Factorial is entitled to name the customer as a reference customer on its website and in other media or marketing documents and to use the customer's company logo or company identification for this purpose within the framework of a revocable, simple right of use. The client undertakes to point out in a suitable place when distributing, publishing and/or making publicly available the services created by Factorial for him (e.g. websites, apps or similar) and that Factorial has acted as service provider for the client. The customer sets a corresponding link to the website of Factorial, unless this would be unreasonable for the him in individual cases.

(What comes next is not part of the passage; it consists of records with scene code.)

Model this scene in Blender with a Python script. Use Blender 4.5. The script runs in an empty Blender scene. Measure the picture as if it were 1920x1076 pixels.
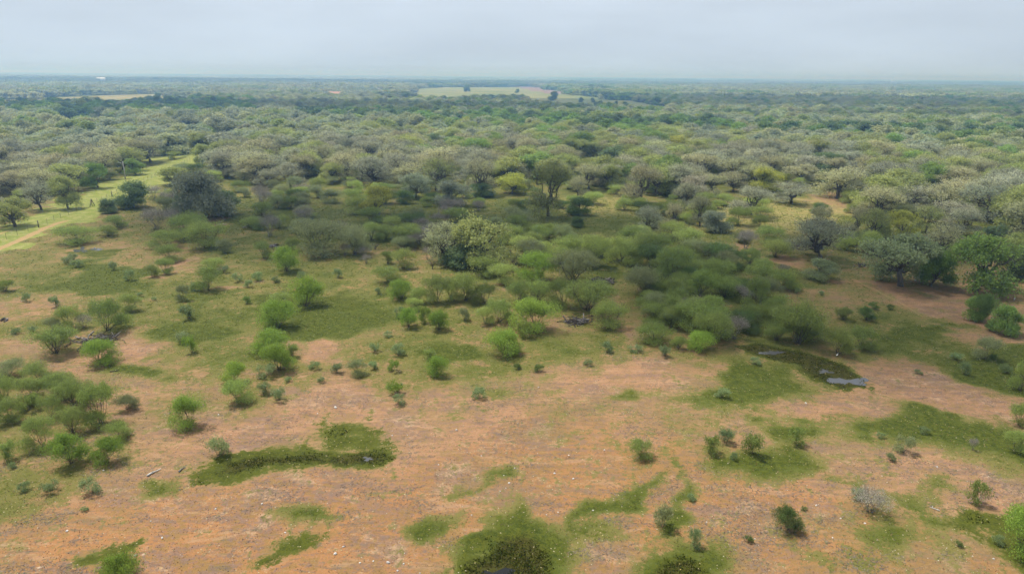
import bpy, math, random
import numpy as np
from mathutils import Matrix, Vector

rng = np.random.default_rng(11)
random.seed(11)
scene = bpy.context.scene
COL = scene.collection
R_ = math.radians

# ------------------------------------------------------------------ camera
CAM_H, FPX, IW, IH = 36.0, 1297.0, 1920.0, 1076.0
PITCH, ROLL = R_(16.94), R_(0.47)
fw = np.array([0, math.cos(PITCH), -math.sin(PITCH)])
rt0 = np.array([1.0, 0, 0]); up0 = np.array([0, math.sin(PITCH), math.cos(PITCH)])
rt = rt0 * math.cos(ROLL) + up0 * math.sin(ROLL)
up = -rt0 * math.sin(ROLL) + up0 * math.cos(ROLL)
cam_d = bpy.data.cameras.new('camera')
cam = bpy.data.objects.new('camera', cam_d); COL.objects.link(cam)
cam.matrix_world = Matrix(((rt[0], up[0], -fw[0], 0), (rt[1], up[1], -fw[1], 0), (rt[2], up[2], -fw[2], CAM_H), (0, 0, 0, 1)))
cam_d.sensor_width = 36; cam_d.lens = 36 * FPX / IW
cam_d.clip_start = 1; cam_d.clip_end = 80000
scene.camera = cam

# ------------------------------------------------------------------ sky and sun
SUN_DIR = Vector((-0.40, 0.26, 1.0)).normalized()       # towards the sun
world = bpy.data.worlds.new('World'); scene.world = world; world.use_nodes = True
nt = world.node_tree; nt.nodes.clear()
def N(nt, t, **kw):
    n = nt.nodes.new(t)
    for k, v in kw.items():
        if k.startswith('i_'):
            key = k[2:]
            n.inputs[int(key) if key.isdigit() else key].default_value = v
        else: setattr(n, k, v)
    return n
L = lambda nt, a, b: nt.links.new(a, b)
sky = N(nt, 'ShaderNodeTexSky', sky_type='NISHITA', sun_disc=False)
sky.sun_elevation = math.asin(SUN_DIR.z); sky.sun_rotation = math.atan2(SUN_DIR.x, SUN_DIR.y)
sky.altitude = 60; sky.air_density = 1.0; sky.dust_density = 3.0; sky.ozone_density = 1.5
tc = N(nt, 'ShaderNodeTexCoord'); sx = N(nt, 'ShaderNodeSeparateXYZ'); L(nt, tc.outputs['Generated'], sx.inputs[0])
veil = N(nt, 'ShaderNodeValToRGB')                       # thin high overcast: greyer blue low down, paler above
veil.color_ramp.elements[0].position = 0.0; veil.color_ramp.elements[0].color = (7.2, 8.7, 10.4, 1)
veil.color_ramp.elements[1].position = 0.12; veil.color_ramp.elements[1].color = (8.3, 9.4, 10.8, 1)
L(nt, sx.outputs['Z'], veil.inputs[0])
mp = N(nt, 'ShaderNodeMapping'); mp.inputs['Scale'].default_value = (1.2, 1.2, 7)
L(nt, tc.outputs['Generated'], mp.inputs[0])
cn = N(nt, 'ShaderNodeTexNoise', i_Scale=2.2, i_Detail=5.0, i_Roughness=0.55); L(nt, mp.outputs[0], cn.inputs['Vector'])
mr = N(nt, 'ShaderNodeMapRange'); mr.inputs[1].default_value = 0.3; mr.inputs[2].default_value = 0.7
mr.inputs[3].default_value = 0.90; mr.inputs[4].default_value = 1.08; L(nt, cn.outputs[0], mr.inputs[0])
vm = N(nt, 'ShaderNodeVectorMath', operation='SCALE'); L(nt, veil.outputs[0], vm.inputs[0]); L(nt, mr.outputs[0], vm.inputs['Scale'])
mx = N(nt, 'ShaderNodeMix', data_type='RGBA'); mx.inputs[0].default_value = 0.86
L(nt, sky.outputs[0], mx.inputs[6]); L(nt, vm.outputs[0], mx.inputs[7])
bg = N(nt, 'ShaderNodeBackground', i_Strength=0.07); L(nt, mx.outputs[2], bg.inputs[0])
wo = N(nt, 'ShaderNodeOutputWorld'); L(nt, bg.outputs[0], wo.inputs[0])
sun_d = bpy.data.lights.new('sun', 'SUN'); sun_d.energy = 5.0; sun_d.angle = R_(1.3); sun_d.color = (1.0, 0.96, 0.89)
sun = bpy.data.objects.new('sun', sun_d); COL.objects.link(sun)
sun.rotation_euler = SUN_DIR.to_track_quat('Z', 'Y').to_euler(); sun.location = (0, 0, 300)
scene.view_settings.view_transform = 'Standard'; scene.view_settings.look = 'None'
scene.view_settings.exposure = 0.32; scene.view_settings.gamma = 1.0
scene.cycles.use_denoising = True
scene.cycles.max_bounces = 5; scene.cycles.diffuse_bounces = 3; scene.cycles.transmission_bounces = 3
scene.cycles.transparent_max_bounces = 6; scene.cycles.volume_bounces = 1

# ------------------------------------------------------------------ terrain height and pixel -> ground
def hgt(x, y):
    x = np.asarray(x, float); y = np.asarray(y, float)
    d = np.hypot(x, y)
    near = 0.16 * np.sin(x * 0.11 + 1.3 * np.sin(y * 0.05)) * np.sin(y * 0.09 + 0.7) + 0.10 * np.sin(x * 0.23 + 2) * np.sin(y * 0.19 + 1)
    a = np.clip((d - 500) / 2500, 0, 1) ** 1.3
    far = a * (4.0 * np.sin(x * 0.0021 + 0.8 + 1.2 * np.sin(y * 0.0009)) * np.sin(y * 0.0034 + 1.9) + 3.0 * np.sin(x * 0.0007 + y * 0.0016 + 4))
    far = far + 9.0 * np.clip((d - 1500) / 6500, 0, 1)
    return near * np.clip(1 - (d - 400) / 600, 0.3, 1) + far
def ray(px, py):
    px = np.asarray(px, float); py = np.asarray(py, float)
    return fw + np.multiply.outer((px - IW / 2) / FPX, rt) + np.multiply.outer((IH / 2 - py) / FPX, up)
def pg(px, py):
    """pixel -> point on the ground (flat plane, then set on the terrain), and its distance along the view axis"""
    r = ray(px, py)
    t = -CAM_H / np.minimum(r[..., 2], -0.0008)
    return r[..., 0] * t, r[..., 1] * t, t
def gp(px, py):
    x, y, t = pg(px, py); return float(x), float(y), float(hgt(x, y)), float(t)
def to_px(x, y, z):
    v = np.stack([np.asarray(x, float), np.asarray(y, float), np.asarray(z, float) - CAM_H], -1)
    dz = np.maximum(v @ fw, 1e-6)
    return IW / 2 + FPX * (v @ rt) / dz, IH / 2 - FPX * (v @ up) / dz

# ------------------------------------------------------------------ mesh helpers
def make_mesh(name, V, T, mat=None, smooth=False, attrs=None):
    V = np.asarray(V, np.float32); T = np.asarray(T, np.int32)
    me = bpy.data.meshes.new(name); k = T.shape[1]
    me.vertices.add(len(V)); me.vertices.foreach_set('co', V.ravel())
    me.loops.add(T.size); me.loops.foreach_set('vertex_index', T.ravel())
    me.polygons.add(len(T)); me.polygons.foreach_set('loop_start', np.arange(0, T.size, k, dtype=np.int32))
    me.polygons.foreach_set('use_smooth', np.full(len(T), smooth))
    for an, av in (attrs or {}).items():
        at = me.attributes.new(an, 'FLOAT', 'POINT'); at.data.foreach_set('value', np.asarray(av, np.float32))
    me.update(calc_edges=True)
    if mat: me.materials.append(mat)
    return me
class Geo:
    def __init__(s): s.V = []; s.T = []; s.n = 0; s.A = []
    def add(s, V, T, a=None):
        V = np.asarray(V, float); s.V.append(V); s.T.append(np.asarray(T, int) + s.n); s.n += len(V)
        s.A.append(np.zeros(len(V)) if a is None else np.asarray(a))
    def tube(s, P, rad, k=5, cap=True):
        P = np.asarray(P, float); n = len(P); rad = np.broadcast_to(np.asarray(rad, float), (n,))
        d = np.gradient(P, axis=0); d /= np.linalg.norm(d, axis=1)[:, None] + 1e-9
        ref = np.where(np.abs(d[:, 2:3]) > 0.9, np.array([[1.0, 0, 0]]), np.array([[0, 0, 1.0]]))
        u = np.cross(d, ref); u /= np.linalg.norm(u, axis=1)[:, None] + 1e-9; w = np.cross(d, u)
        a = np.arange(k) * 2 * math.pi / k
        ring = P[:, None] + rad[:, None, None] * (np.cos(a)[None, :, None] * u[:, None] + np.sin(a)[None, :, None] * w[:, None])
        V = ring.reshape(-1, 3); i = np.arange(n - 1)[:, None] * k; j = np.arange(k)[None]; j2 = (j + 1) % k
        q = np.stack([i + j, i + j2, i + k + j2, i + k + j], -1).reshape(-1, 4)
        T = np.concatenate([q[:, [0, 1, 2]], q[:, [0, 2, 3]]])
        if cap:
            f = np.arange(1, k - 1)
            T = np.concatenate([T, np.stack([np.zeros_like(f), f + 1, f], 1), (n - 1) * k + np.stack([np.zeros_like(f), f, f + 1], 1)])
        s.add(V, T)
    def box(s, c, d, rz=0.0):
        v = np.array([[x, y, z] for z in (-.5, .5) for x, y in ((-.5, -.5), (.5, -.5), (.5, .5), (-.5, .5))]) * np.array(d)
        ca, sa = math.cos(rz), math.sin(rz)
        v = np.stack([v[:, 0] * ca - v[:, 1] * sa, v[:, 0] * sa + v[:, 1] * ca, v[:, 2]], 1) + np.array(c)
        q = [(0, 3, 2, 1), (4, 5, 6, 7), (0, 1, 5, 4), (1, 2, 6, 5), (2, 3, 7, 6), (3, 0, 4, 7)]
        s.add(v, [t for a, b, c_, d_ in q for t in ((a, b, c_), (a, c_, d_))])
    def mesh(s, name, mat, smooth=False, attr='v'):
        return make_mesh(name, np.concatenate(s.V), np.concatenate(s.T), mat, smooth, {attr: np.concatenate(s.A)})
def link(name, me, parent=None, loc=None):
    o = bpy.data.objects.new(name, me); COL.objects.link(o)
    if parent is not None: o.parent = parent
    if loc is not None: o.location = loc
    return o
def tag(o, label=None, cat=None, group=None, kind=None):
    if label: o['label'] = label
    if cat: o['category'] = cat
    if group: o['group'] = group
    if kind: o['kind'] = kind
    return o
def empty(name, loc, rz=0.0):
    o = link(name, None, None, loc); o.rotation_euler = (0, 0, rz); o.empty_display_size = 0.3; return o

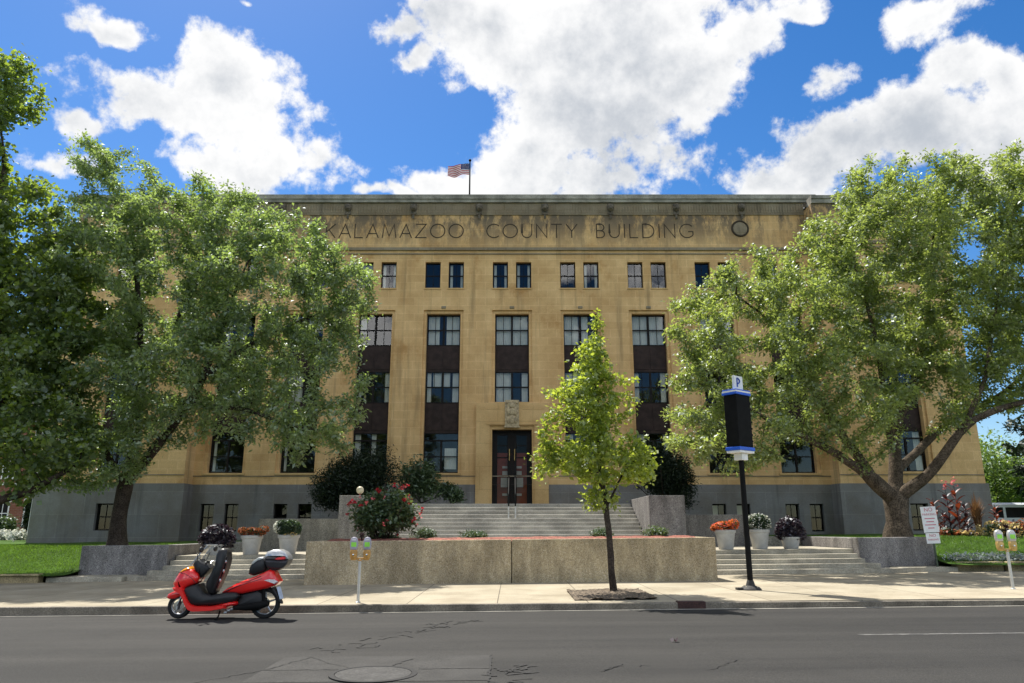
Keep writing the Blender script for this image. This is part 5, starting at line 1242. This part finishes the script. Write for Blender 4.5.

§ 14 Prohibition of poaching

The client acknowledges Factorial's legitimate interest in protecting its professional and technical know-how. During the cooperation and for a period of one year thereafter, the client undertakes not to poach any employees or freelancers from Factorial who are employed or freelance in projects of the client, or to employ or employ them without the consent of Factorial, even as freelancers. For each case of culpable infringement the client pays Factorial a contractual penalty to be determined by Factorial at its reasonable discretion and, in case of dispute, to be reviewed as to its appropriateness by the competent court.

§ 15 Final provisions

  1. Unless otherwise agreed for individual rights or obligations, the contract or individual rights or obligations arising therefrom may only be transferred to a third party with the consent of the other party. The regulation of § 354a HGB remains unaffected. The right of Factorial to use subcontractors or other vicarious agents also remains unaffected.
  2. All attachments mentioned in the contract documents are essential parts of the contract.
  3. Changes or additions to the contract should be agreed in writing for documentation purposes.
  4. Place of performance is Hamburg, Germany, if the customer is a merchant.
  5. The performance and legal relationship between the parties shall be governed exclusively by German law, excluding the UN Convention on contracts for the international sale of goods.
  6. If the customer is a merchant, a legal entity under public law or a special fund under public law, the exclusive place of jurisdiction for all disputes arising from and in connection with the contract shall be Hamburg.
  7. If individual provisions of the contract between the parties or these GTC are or become invalid in whole or in part, this shall not affect the validity of the remaining provisions.